--- Begin Collected data ---

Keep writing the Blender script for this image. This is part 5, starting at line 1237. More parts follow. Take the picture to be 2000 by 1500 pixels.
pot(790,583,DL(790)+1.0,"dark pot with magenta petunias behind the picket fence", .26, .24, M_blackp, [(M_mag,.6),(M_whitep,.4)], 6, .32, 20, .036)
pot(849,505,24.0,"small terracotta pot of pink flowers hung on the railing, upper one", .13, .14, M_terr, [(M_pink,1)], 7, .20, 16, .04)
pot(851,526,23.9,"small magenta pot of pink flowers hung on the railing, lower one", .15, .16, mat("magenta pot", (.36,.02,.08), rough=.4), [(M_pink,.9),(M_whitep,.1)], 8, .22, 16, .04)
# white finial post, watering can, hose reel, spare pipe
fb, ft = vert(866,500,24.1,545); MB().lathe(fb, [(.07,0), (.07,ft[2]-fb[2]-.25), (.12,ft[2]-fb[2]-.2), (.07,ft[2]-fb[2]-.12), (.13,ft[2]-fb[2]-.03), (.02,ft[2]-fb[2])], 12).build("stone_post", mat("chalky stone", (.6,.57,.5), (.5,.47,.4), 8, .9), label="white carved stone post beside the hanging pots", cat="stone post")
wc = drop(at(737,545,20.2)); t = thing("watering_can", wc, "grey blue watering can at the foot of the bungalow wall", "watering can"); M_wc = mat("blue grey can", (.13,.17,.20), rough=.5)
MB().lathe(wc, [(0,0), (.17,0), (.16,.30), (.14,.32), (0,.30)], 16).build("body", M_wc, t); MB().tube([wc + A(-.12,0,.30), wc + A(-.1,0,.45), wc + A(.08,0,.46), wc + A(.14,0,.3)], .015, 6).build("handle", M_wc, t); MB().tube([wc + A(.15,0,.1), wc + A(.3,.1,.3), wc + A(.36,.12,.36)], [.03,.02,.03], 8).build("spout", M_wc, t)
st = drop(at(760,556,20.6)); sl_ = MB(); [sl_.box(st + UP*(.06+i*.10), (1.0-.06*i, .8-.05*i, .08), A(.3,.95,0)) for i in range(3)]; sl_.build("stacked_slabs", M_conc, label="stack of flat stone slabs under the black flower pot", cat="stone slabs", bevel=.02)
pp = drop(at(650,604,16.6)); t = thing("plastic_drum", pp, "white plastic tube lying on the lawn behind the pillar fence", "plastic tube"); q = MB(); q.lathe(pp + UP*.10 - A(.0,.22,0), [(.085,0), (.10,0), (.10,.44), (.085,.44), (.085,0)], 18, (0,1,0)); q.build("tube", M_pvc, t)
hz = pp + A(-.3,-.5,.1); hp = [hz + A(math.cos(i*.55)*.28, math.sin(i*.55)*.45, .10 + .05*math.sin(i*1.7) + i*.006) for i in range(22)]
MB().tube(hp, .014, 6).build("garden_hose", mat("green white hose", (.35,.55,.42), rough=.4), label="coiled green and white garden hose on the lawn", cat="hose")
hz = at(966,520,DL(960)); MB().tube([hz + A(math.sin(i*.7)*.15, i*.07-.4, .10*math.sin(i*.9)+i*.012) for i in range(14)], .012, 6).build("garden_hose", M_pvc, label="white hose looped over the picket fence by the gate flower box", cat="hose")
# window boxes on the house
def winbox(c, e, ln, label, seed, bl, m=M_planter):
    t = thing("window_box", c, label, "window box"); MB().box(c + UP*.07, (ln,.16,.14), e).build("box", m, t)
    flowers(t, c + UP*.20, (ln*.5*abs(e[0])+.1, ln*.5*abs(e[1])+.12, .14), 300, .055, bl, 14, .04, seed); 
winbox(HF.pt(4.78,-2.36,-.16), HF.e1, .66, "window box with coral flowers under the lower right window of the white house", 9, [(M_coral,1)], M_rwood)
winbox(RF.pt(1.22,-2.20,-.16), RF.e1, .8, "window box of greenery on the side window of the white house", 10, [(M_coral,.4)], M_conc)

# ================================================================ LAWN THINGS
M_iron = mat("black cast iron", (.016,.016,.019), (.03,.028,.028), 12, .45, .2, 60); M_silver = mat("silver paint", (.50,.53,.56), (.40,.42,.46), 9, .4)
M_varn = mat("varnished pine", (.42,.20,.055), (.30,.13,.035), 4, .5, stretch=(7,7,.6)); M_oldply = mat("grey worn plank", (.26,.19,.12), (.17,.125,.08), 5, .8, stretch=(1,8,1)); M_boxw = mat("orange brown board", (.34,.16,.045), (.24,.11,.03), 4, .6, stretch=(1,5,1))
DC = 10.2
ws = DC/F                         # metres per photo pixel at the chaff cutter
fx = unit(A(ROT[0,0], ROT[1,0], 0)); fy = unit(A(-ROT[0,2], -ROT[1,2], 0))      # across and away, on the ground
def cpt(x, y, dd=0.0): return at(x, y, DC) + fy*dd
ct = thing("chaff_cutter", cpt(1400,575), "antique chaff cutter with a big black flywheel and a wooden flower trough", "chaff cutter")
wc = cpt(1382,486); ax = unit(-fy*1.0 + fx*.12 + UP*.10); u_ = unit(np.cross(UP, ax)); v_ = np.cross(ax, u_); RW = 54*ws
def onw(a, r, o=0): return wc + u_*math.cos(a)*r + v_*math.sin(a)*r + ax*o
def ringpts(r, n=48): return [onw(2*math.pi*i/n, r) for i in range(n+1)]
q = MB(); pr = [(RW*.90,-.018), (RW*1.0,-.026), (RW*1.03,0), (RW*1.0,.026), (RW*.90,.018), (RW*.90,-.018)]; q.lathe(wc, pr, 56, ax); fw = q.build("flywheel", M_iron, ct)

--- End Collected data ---

▶ **The problem**
Print the material above once more, exactly.

▶ **Answer for the task**
Keep writing the Blender script for this image. This is part 5, starting at line 1237. More parts follow. Take the picture to be 2000 by 1500 pixels.
pot(790,583,DL(790)+1.0,"dark pot with magenta petunias behind the picket fence", .26, .24, M_blackp, [(M_mag,.6),(M_whitep,.4)], 6, .32, 20, .036)
pot(849,505,24.0,"small terracotta pot of pink flowers hung on the railing, upper one", .13, .14, M_terr, [(M_pink,1)], 7, .20, 16, .04)
pot(851,526,23.9,"small magenta pot of pink flowers hung on the railing, lower one", .15, .16, mat("magenta pot", (.36,.02,.08), rough=.4), [(M_pink,.9),(M_whitep,.1)], 8, .22, 16, .04)
# white finial post, watering can, hose reel, spare pipe
fb, ft = vert(866,500,24.1,545); MB().lathe(fb, [(.07,0), (.07,ft[2]-fb[2]-.25), (.12,ft[2]-fb[2]-.2), (.07,ft[2]-fb[2]-.12), (.13,ft[2]-fb[2]-.03), (.02,ft[2]-fb[2])], 12).build("stone_post", mat("chalky stone", (.6,.57,.5), (.5,.47,.4), 8, .9), label="white carved stone post beside the hanging pots", cat="stone post")
wc = drop(at(737,545,20.2)); t = thing("watering_can", wc, "grey blue watering can at the foot of the bungalow wall", "watering can"); M_wc = mat("blue grey can", (.13,.17,.20), rough=.5)
MB().lathe(wc, [(0,0), (.17,0), (.16,.30), (.14,.32), (0,.30)], 16).build("body", M_wc, t); MB().tube([wc + A(-.12,0,.30), wc + A(-.1,0,.45), wc + A(.08,0,.46), wc + A(.14,0,.3)], .015, 6).build("handle", M_wc, t); MB().tube([wc + A(.15,0,.1), wc + A(.3,.1,.3), wc + A(.36,.12,.36)], [.03,.02,.03], 8).build("spout", M_wc, t)
st = drop(at(760,556,20.6)); sl_ = MB(); [sl_.box(st + UP*(.06+i*.10), (1.0-.06*i, .8-.05*i, .08), A(.3,.95,0)) for i in range(3)]; sl_.build("stacked_slabs", M_conc, label="stack of flat stone slabs under the black flower pot", cat="stone slabs", bevel=.02)
pp = drop(at(650,604,16.6)); t = thing("plastic_drum", pp, "white plastic tube lying on the lawn behind the pillar fence", "plastic tube"); q = MB(); q.lathe(pp + UP*.10 - A(.0,.22,0), [(.085,0), (.10,0), (.10,.44), (.085,.44), (.085,0)], 18, (0,1,0)); q.build("tube", M_pvc, t)
hz = pp + A(-.3,-.5,.1); hp = [hz + A(math.cos(i*.55)*.28, math.sin(i*.55)*.45, .10 + .05*math.sin(i*1.7) + i*.006) for i in range(22)]
MB().tube(hp, .014, 6).build("garden_hose", mat("green white hose", (.35,.55,.42), rough=.4), label="coiled green and white garden hose on the lawn", cat="hose")
hz = at(966,520,DL(960)); MB().tube([hz + A(math.sin(i*.7)*.15, i*.07-.4, .10*math.sin(i*.9)+i*.012) for i in range(14)], .012, 6).build("garden_hose", M_pvc, label="white hose looped over the picket fence by the gate flower box", cat="hose")
# window boxes on the house
def winbox(c, e, ln, label, seed, bl, m=M_planter):
    t = thing("window_box", c, label, "window box"); MB().box(c + UP*.07, (ln,.16,.14), e).build("box", m, t)
    flowers(t, c + UP*.20, (ln*.5*abs(e[0])+.1, ln*.5*abs(e[1])+.12, .14), 300, .055, bl, 14, .04, seed); 
winbox(HF.pt(4.78,-2.36,-.16), HF.e1, .66, "window box with coral flowers under the lower right window of the white house", 9, [(M_coral,1)], M_rwood)
winbox(RF.pt(1.22,-2.20,-.16), RF.e1, .8, "window box of greenery on the side window of the white house", 10, [(M_coral,.4)], M_conc)

# ================================================================ LAWN THINGS
M_iron = mat("black cast iron", (.016,.016,.019), (.03,.028,.028), 12, .45, .2, 60); M_silver = mat("silver paint", (.50,.53,.56), (.40,.42,.46), 9, .4)
M_varn = mat("varnished pine", (.42,.20,.055), (.30,.13,.035), 4, .5, stretch=(7,7,.6)); M_oldply = mat("grey worn plank", (.26,.19,.12), (.17,.125,.08), 5, .8, stretch=(1,8,1)); M_boxw = mat("orange brown board", (.34,.16,.045), (.24,.11,.03), 4, .6, stretch=(1,5,1))
DC = 10.2
ws = DC/F                         # metres per photo pixel at the chaff cutter
fx = unit(A(ROT[0,0], ROT[1,0], 0)); fy = unit(A(-ROT[0,2], -ROT[1,2], 0))      # across and away, on the ground
def cpt(x, y, dd=0.0): return at(x, y, DC) + fy*dd
ct = thing("chaff_cutter", cpt(1400,575), "antique chaff cutter with a big black flywheel and a wooden flower trough", "chaff cutter")
wc = cpt(1382,486); ax = unit(-fy*1.0 + fx*.12 + UP*.10); u_ = unit(np.cross(UP, ax)); v_ = np.cross(ax, u_); RW = 54*ws
def onw(a, r, o=0): return wc + u_*math.cos(a)*r + v_*math.sin(a)*r + ax*o
def ringpts(r, n=48): return [onw(2*math.pi*i/n, r) for i in range(n+1)]
q = MB(); pr = [(RW*.90,-.018), (RW*1.0,-.026), (RW*1.03,0), (RW*1.0,.026), (RW*.90,.018), (RW*.90,-.018)]; q.lathe(wc, pr, 56, ax); fw = q.build("flywheel", M_iron, ct)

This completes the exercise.